(5 May 2025)
IRAQ JUSTICE MINISTER
SOURCE: ASSOCIATED PRESS
RESTRICTION SUMMARY:
LENGTH: 3:12
ASSOCIATED PRESS
Baghdad – 5 May 2025
1. Ministry of Justice building
2. Sign reading (Arabic): "Ministry of Justice"
3. Various of people entering the building
4. Policeman guarding ministry’s gate
Baghdad – 3 May 2025
5. Iraqi flag
6. SOUNDBITE (Arabic) Khaled Shwani, Iraq’s Justice Minister:
"The big number of inmates in Iraqi prisons – we’ve pointed out repeatedly and are repeating again – is beyond the capacity of the correctional facilities of the Ministry of Justice due to the extraordinary conditions that Iraq has experienced."
Baghdad – 5 May 2025
7. Various of cars in roundabout near the Ministry of Justice
Baghdad – 3 May 2025
8. SOUNDBITE (Arabic) Khaled Shwani, Iraq’s Justice Minister:
"The majority of the prisoners are convicted of terrorism for their involvement with terrorist organizations and for committing crimes against the Iraqi people, especially the al-Qaida and Islamic State groups. There are currently multiple nationalities. We have people from Kyrgyzstan, Kazakhstan, Azerbaijan, Turkey, Egypt, North Africa, and we have people from some European countries. So it is spread over many countries."
Baghdad – 5 May 2025
9. Various of Ministry of Justice entrance
Baghdad – 3 May 2025
10. SOUNDBITE (Arabic) Khaled Shwani, Iraq’s Justice Minister:
"We have a committee with the goal to study the reality inside prisons and classifying the crimes covered by the amnesty law, according to the decisions and approach of the court in issuing the amnesty decision and who would be included in it. For that reason, the vision so far is not definitively clear. But in our perception, we believe that there will be a considerable number who will be covered by the amnesty law."
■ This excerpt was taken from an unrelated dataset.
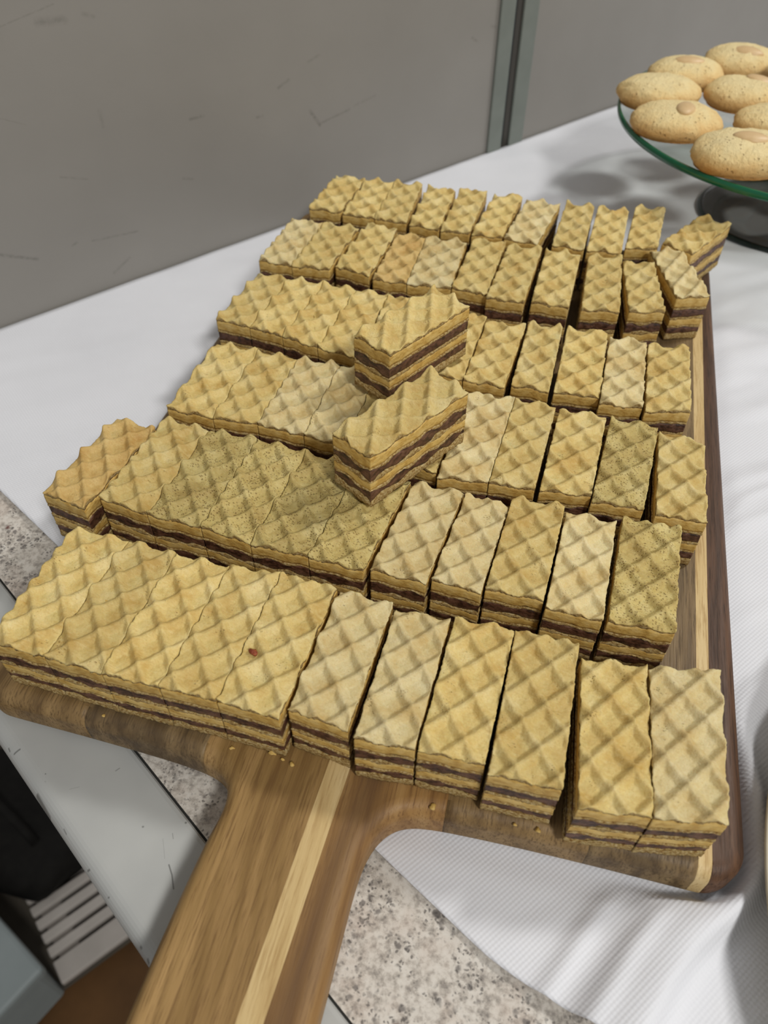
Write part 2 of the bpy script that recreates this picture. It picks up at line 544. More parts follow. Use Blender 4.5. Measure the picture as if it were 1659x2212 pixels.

11. Library, books on shelf
12. Shwani’s hand
13. Picture of Shwani with late Iraqi politician Jalal Talabani
14. SOUNDBITE (Arabic) Khaled Shwani, Iraq’s Justice Minister:
"Our measures against anyone who violates the rights of prisoners are strict. It is true that they are criminals and have committed a crime, but our facilities are correctional facilities. Yes, our goal is deterrence, but at the same time it is reform. Therefore, any violation of inmates’ rights is confronted with strict measures. And indeed, you have seen us refer many of our employees to the judiciary, to interrogation, and dismissing them from their positions and subjecting them to extensive administrative penalties. So we don’t tolerate anyone who tries to violate the rights of the inmates."
Baghdad – 5 May 2025
15. People leaving the Ministry of Justice
16. Traffic near Ministry of Justice
STORYLINE:
As a general amnesty law takes effect in Iraq, the country’s prisons are facing a crisis of overcrowding, housing more than double their intended capacity, the country’s justice minister said in an interview.
Justice Minister Khaled Shwani told The Associated Press on Saturday that Iraq’s 31 prisons currently hold approximately 65,000 inmates, despite the system being built to accommodate only half that number.
He acknowledged that the overcrowding has put a severe strain on prison healthcare and human rights standards.
Thousands more detainees remain in the custody of security agencies but have not yet been transferred to the Ministry of Justice due to lack of prison capacity.
Four new prisons are under construction, Shwani said, while three have been closed in recent years.
Two others have been opened and six existing prisons expanded.